WHAT THE TASK ASKS:
Copy out exactly the lines from the start of the data to the line containing "return v.reshape(-1, 3), f, np.repeat(c, 6, axis=0)". Include both.

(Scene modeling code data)
━━━━━━━━━━━━━━━━━━━━━━━━━━━━━━
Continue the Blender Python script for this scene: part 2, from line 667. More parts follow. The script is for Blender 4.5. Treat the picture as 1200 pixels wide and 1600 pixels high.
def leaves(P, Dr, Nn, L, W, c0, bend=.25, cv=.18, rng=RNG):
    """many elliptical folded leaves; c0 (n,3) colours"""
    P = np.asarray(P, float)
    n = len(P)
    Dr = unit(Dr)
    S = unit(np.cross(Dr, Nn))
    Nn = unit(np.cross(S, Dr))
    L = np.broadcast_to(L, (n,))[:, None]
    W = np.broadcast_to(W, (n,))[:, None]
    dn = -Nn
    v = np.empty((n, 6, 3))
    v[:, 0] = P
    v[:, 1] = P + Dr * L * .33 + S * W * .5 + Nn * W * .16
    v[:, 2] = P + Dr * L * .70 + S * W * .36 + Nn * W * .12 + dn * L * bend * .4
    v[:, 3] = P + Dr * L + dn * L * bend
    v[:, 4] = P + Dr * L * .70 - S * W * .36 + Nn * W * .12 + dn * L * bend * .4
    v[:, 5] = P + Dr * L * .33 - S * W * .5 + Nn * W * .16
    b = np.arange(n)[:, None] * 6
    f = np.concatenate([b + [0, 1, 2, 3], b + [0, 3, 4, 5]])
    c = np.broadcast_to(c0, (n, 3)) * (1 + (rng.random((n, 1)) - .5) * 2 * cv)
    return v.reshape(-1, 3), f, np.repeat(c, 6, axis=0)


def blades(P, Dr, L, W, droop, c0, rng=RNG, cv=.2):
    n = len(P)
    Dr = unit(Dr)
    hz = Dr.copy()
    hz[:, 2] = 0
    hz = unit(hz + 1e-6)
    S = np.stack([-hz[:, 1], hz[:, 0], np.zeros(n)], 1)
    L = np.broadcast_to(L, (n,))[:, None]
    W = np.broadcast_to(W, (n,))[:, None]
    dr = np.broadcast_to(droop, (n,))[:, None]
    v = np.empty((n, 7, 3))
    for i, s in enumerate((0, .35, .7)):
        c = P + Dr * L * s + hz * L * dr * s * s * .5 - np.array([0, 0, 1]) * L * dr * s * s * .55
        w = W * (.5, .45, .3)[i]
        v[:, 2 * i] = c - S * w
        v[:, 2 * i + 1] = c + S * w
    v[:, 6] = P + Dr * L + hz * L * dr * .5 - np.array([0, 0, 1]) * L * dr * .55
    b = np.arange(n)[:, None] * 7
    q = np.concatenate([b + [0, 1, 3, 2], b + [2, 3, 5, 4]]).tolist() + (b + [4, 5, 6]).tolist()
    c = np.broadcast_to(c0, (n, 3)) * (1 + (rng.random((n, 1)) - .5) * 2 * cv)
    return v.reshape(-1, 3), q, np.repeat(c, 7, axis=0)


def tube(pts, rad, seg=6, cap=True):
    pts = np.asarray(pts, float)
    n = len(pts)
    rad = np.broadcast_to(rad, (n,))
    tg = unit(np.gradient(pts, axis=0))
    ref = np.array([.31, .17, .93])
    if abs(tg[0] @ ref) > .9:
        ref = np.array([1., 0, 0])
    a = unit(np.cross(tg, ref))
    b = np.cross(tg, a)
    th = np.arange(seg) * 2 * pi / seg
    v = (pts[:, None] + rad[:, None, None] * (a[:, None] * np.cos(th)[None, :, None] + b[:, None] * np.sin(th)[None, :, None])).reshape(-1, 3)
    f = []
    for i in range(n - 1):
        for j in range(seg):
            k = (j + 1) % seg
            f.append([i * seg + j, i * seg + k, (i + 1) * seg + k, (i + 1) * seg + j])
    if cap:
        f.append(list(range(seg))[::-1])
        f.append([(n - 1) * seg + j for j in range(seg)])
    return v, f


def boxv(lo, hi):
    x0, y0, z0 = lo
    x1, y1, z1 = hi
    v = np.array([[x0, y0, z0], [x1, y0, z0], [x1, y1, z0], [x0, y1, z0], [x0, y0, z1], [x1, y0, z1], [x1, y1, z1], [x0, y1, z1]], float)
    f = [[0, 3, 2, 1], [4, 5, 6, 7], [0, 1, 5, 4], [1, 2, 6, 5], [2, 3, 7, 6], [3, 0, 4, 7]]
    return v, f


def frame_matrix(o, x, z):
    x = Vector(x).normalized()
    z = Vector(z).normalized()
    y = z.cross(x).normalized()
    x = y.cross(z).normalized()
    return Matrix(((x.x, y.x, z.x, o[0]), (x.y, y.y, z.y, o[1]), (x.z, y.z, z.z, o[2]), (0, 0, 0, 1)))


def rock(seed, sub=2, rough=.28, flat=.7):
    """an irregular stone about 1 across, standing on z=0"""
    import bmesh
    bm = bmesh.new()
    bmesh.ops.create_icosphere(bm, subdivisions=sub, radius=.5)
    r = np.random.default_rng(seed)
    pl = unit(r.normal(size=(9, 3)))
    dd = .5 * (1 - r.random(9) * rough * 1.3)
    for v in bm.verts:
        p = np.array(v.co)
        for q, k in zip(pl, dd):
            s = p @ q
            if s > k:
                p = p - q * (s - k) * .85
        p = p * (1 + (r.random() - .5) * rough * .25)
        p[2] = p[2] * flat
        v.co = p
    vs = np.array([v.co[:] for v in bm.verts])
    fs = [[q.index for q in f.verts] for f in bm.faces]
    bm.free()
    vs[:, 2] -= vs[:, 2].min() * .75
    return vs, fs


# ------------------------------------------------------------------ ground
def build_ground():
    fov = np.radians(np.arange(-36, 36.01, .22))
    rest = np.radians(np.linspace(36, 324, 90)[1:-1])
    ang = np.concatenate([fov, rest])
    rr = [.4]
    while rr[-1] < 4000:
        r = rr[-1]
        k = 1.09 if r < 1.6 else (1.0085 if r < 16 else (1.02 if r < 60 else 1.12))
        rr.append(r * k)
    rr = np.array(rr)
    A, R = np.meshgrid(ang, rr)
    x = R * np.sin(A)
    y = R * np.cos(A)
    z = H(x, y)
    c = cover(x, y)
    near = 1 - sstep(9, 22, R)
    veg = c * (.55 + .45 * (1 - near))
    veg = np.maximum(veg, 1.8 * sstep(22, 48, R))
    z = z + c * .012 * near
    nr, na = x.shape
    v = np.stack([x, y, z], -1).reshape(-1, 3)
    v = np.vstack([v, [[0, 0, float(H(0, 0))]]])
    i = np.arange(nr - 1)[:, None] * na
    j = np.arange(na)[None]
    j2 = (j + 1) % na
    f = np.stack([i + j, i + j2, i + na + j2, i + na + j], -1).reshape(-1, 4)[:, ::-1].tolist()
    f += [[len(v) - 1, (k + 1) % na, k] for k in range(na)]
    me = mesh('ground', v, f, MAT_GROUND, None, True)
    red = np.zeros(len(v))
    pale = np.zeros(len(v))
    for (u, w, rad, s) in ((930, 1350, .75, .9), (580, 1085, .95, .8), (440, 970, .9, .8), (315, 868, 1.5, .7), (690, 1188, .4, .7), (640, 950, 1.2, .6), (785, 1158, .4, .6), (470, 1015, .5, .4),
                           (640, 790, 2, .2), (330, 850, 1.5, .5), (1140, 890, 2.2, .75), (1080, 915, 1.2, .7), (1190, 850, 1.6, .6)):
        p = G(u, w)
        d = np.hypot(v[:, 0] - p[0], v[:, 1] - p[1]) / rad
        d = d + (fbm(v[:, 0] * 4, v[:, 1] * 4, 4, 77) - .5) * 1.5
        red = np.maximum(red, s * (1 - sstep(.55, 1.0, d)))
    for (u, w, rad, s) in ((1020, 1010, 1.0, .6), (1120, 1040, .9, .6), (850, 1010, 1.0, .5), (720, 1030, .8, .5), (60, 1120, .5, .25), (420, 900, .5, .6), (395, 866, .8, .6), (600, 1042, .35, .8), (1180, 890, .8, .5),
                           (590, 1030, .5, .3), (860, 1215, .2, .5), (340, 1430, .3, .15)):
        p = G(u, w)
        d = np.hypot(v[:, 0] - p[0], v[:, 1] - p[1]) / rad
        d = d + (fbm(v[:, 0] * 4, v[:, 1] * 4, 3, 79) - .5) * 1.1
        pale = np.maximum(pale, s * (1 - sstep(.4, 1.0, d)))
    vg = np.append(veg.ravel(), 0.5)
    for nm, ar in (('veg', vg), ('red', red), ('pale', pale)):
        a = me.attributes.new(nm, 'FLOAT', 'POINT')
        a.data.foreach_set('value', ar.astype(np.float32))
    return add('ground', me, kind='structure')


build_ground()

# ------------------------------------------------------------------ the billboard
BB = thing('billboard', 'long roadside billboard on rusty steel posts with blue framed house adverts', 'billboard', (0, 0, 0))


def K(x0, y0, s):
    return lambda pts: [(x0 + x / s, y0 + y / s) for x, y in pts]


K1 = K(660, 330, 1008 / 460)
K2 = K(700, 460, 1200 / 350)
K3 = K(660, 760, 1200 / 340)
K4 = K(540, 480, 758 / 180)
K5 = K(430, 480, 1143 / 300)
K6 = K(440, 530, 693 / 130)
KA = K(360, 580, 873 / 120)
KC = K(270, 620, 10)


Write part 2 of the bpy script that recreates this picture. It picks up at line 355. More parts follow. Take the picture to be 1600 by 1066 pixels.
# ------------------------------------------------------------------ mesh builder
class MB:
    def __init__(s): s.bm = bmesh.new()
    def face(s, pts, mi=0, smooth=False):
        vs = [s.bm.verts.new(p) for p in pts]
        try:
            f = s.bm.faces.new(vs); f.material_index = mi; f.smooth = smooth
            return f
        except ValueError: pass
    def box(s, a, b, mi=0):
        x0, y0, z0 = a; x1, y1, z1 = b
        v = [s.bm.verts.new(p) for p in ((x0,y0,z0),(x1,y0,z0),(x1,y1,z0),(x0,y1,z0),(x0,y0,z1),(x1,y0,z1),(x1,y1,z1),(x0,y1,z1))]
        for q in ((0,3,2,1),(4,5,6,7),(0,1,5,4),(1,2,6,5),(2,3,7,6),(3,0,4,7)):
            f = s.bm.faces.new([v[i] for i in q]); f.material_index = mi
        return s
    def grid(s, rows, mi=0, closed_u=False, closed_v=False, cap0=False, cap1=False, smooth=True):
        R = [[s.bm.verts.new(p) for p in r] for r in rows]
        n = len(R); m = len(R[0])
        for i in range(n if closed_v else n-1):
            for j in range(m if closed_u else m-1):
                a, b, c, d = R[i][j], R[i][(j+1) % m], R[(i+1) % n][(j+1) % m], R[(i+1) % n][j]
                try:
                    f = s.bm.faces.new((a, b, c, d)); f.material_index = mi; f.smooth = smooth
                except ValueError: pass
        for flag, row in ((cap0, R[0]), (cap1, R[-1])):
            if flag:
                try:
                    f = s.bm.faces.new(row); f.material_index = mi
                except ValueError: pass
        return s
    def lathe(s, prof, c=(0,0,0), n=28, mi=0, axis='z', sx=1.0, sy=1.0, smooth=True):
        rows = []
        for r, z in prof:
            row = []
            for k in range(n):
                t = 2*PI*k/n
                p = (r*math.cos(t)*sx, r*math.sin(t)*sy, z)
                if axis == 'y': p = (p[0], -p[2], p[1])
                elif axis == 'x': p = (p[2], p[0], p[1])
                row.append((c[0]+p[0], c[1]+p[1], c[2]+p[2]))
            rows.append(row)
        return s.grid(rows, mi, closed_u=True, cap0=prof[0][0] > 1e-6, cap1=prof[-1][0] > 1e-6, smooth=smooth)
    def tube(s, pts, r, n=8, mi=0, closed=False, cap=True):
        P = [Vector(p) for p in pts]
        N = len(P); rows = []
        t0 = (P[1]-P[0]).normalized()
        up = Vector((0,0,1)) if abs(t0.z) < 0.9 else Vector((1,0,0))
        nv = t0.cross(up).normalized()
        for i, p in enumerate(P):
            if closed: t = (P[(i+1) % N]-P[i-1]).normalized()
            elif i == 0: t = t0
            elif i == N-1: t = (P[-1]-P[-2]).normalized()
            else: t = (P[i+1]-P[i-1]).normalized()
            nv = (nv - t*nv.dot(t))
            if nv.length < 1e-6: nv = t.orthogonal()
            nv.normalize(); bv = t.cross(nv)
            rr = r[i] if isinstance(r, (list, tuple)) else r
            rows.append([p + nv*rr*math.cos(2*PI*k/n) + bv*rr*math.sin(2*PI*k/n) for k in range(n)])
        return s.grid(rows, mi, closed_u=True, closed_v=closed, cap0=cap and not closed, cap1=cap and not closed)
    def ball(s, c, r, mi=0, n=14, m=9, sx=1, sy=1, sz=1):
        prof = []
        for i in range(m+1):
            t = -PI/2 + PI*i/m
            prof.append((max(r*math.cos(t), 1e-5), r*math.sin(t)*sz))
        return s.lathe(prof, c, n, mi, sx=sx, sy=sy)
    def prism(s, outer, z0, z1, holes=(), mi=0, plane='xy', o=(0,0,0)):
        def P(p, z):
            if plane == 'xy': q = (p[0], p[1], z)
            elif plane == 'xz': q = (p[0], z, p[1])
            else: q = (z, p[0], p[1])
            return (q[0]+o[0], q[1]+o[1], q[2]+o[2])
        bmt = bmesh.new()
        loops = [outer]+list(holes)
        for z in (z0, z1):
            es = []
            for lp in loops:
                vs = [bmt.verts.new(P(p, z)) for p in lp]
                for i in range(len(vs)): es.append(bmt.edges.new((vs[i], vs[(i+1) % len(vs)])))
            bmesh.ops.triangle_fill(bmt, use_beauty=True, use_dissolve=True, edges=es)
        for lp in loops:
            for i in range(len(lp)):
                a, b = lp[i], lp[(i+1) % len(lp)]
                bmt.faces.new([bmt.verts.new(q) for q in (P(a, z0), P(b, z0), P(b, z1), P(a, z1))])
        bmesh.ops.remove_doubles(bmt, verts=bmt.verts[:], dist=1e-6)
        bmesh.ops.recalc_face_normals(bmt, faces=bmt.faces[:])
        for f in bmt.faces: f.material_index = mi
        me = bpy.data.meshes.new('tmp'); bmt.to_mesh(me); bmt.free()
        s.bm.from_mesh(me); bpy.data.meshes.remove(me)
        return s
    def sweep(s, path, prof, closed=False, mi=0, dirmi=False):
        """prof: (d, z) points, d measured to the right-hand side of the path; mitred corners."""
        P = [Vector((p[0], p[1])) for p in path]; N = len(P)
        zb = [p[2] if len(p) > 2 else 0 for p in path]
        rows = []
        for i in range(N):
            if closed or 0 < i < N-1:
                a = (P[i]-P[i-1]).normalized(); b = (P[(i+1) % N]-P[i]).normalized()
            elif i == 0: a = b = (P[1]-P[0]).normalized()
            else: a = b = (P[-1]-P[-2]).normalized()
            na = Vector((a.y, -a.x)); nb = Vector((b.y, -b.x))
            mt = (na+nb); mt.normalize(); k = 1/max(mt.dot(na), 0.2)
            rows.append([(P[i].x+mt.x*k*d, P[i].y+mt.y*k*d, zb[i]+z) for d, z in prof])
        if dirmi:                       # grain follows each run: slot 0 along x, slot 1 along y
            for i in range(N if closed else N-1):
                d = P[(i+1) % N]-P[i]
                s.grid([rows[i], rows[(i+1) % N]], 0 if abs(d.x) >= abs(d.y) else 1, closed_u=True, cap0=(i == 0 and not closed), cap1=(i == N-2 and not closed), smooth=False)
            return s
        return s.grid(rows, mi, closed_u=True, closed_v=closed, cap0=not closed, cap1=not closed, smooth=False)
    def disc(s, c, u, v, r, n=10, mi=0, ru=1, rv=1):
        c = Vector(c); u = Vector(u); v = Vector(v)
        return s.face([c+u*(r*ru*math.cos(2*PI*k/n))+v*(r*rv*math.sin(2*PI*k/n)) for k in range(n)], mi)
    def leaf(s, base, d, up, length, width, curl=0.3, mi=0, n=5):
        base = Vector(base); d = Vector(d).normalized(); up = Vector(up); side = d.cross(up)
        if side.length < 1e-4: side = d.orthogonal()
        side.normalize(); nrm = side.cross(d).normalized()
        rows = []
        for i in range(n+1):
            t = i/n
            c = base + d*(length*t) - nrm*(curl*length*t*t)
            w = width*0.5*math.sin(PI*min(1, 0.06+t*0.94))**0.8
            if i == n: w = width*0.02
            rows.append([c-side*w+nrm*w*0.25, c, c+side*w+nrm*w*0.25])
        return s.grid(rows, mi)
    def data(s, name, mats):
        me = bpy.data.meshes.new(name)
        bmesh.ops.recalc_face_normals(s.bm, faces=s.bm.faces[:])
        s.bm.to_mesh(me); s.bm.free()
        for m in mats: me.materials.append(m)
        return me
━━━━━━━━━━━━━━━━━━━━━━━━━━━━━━
OUTPUT:
Continue the Blender Python script for this scene: part 2, from line 667. More parts follow. The script is for Blender 4.5. Treat the picture as 1200 pixels wide and 1600 pixels high.
def leaves(P, Dr, Nn, L, W, c0, bend=.25, cv=.18, rng=RNG):
    """many elliptical folded leaves; c0 (n,3) colours"""
    P = np.asarray(P, float)
    n = len(P)
    Dr = unit(Dr)
    S = unit(np.cross(Dr, Nn))
    Nn = unit(np.cross(S, Dr))
    L = np.broadcast_to(L, (n,))[:, None]
    W = np.broadcast_to(W, (n,))[:, None]
    dn = -Nn
    v = np.empty((n, 6, 3))
    v[:, 0] = P
    v[:, 1] = P + Dr * L * .33 + S * W * .5 + Nn * W * .16
    v[:, 2] = P + Dr * L * .70 + S * W * .36 + Nn * W * .12 + dn * L * bend * .4
    v[:, 3] = P + Dr * L + dn * L * bend
    v[:, 4] = P + Dr * L * .70 - S * W * .36 + Nn * W * .12 + dn * L * bend * .4
    v[:, 5] = P + Dr * L * .33 - S * W * .5 + Nn * W * .16
    b = np.arange(n)[:, None] * 6
    f = np.concatenate([b + [0, 1, 2, 3], b + [0, 3, 4, 5]])
    c = np.broadcast_to(c0, (n, 3)) * (1 + (rng.random((n, 1)) - .5) * 2 * cv)
    return v.reshape(-1, 3), f, np.repeat(c, 6, axis=0)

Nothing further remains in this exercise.